Horace and Pete viene a representar la melancolía de un universo (social) herido de muerte: en el que las ilusiones de sus personajes han fenecido, y estos se empeñan por boquear, por sobrevivir apenas, asumiendo su derrota. Hablar, entonces, se convierte en una forma de queja, o de un arma para herir al prójimo más cercano. Callar es un modo de resistencia.

En principio, Horace and Pete no parecería una obra esencialmente política, sino más bien una pieza de tono existencialista, acerca del desencanto. Y, sin embargo, la política (la sociedad) asoma por todos sus desolados rincones. No sólo en los comentarios -más o menos superficiales y jocosos- sobre la actualidad política institucional norteamericana, sino, ante todo, porque los personajes heridos de la obra son esencialmente representativos de la falsedad de las apariencias sociales que vienen a encarnar. En efecto, Horace, Pete, toda su familia, su bar, sus tradiciones, son la encarnación viva de una historia de sexismo, alienación, violencia y desarraigo: donde las familias y negocios tradicionales, lugares de resistencia cultural, ocultan en realidad, detrás de sus paredes plagadas de "sabor", dramas de marginación, explotación, violencia, dominación y desgracia.
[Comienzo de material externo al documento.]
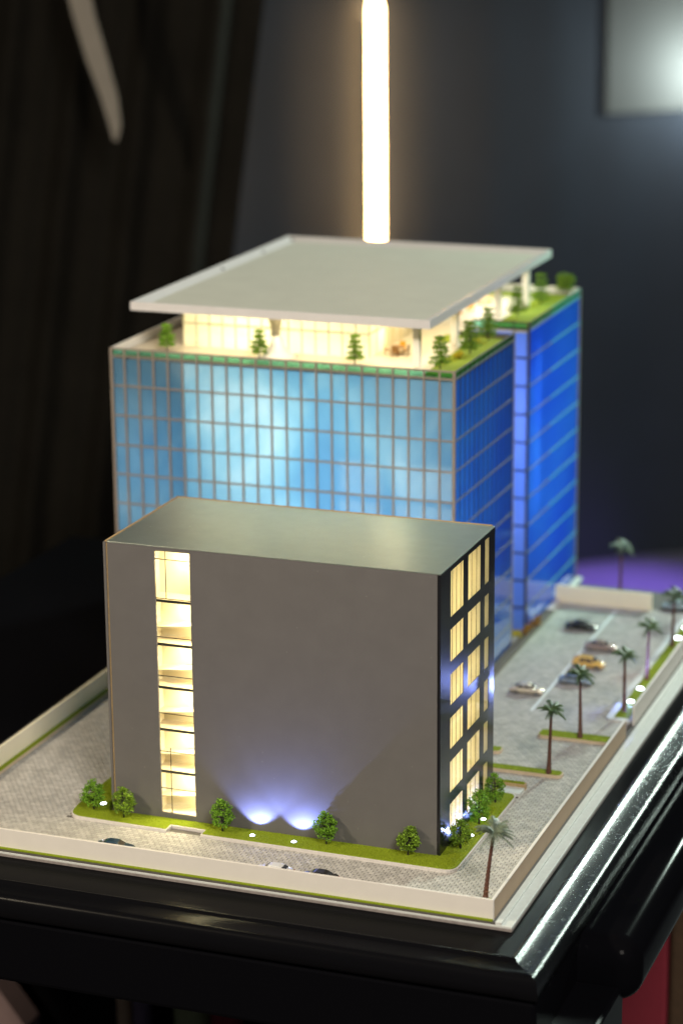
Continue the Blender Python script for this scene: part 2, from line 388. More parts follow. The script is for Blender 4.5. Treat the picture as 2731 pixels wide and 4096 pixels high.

Porque (parece querer señalarnos la narración, al mostrarnos la miseria de la familia y de sus parroquianos, todo lo que transcurre tras el telón de las tradiciones, de la familia y de la buena vecindad) los vínculos comunitarios, hoy tan añorados, se construyen sobre dramas personales, en los que las buenas gentes se ven enredadas y apenas logran escapar. Y, cuando lo hacen, es para caer en lugares peores: en la soledad, en la desesperación, en la locura. No hay otra salida que el ensimismamiento. Cualquier esfuerzo por preservar los vínculos acaba en la derrota... o en la muerte.

Todo lo anterior, narrado en voz baja, mediante esa sutil combinación de comedia (dramática) y drama (ridículo), cuyos antecedentes se remontan al teatro de Anton Chejov, tan influyente en el tono argumental y dramático de la serie.

Una serie, pues, completamente arrolladora, por su calidad estética, pero también por su demoledor representación de nuestros mitos más queridos: familia, tradiciones, comunidad. Se contempla con delectación, pero también con el corazón en un puño, ante tanta miseria moral, tanta tristeza... tanta verdad humana.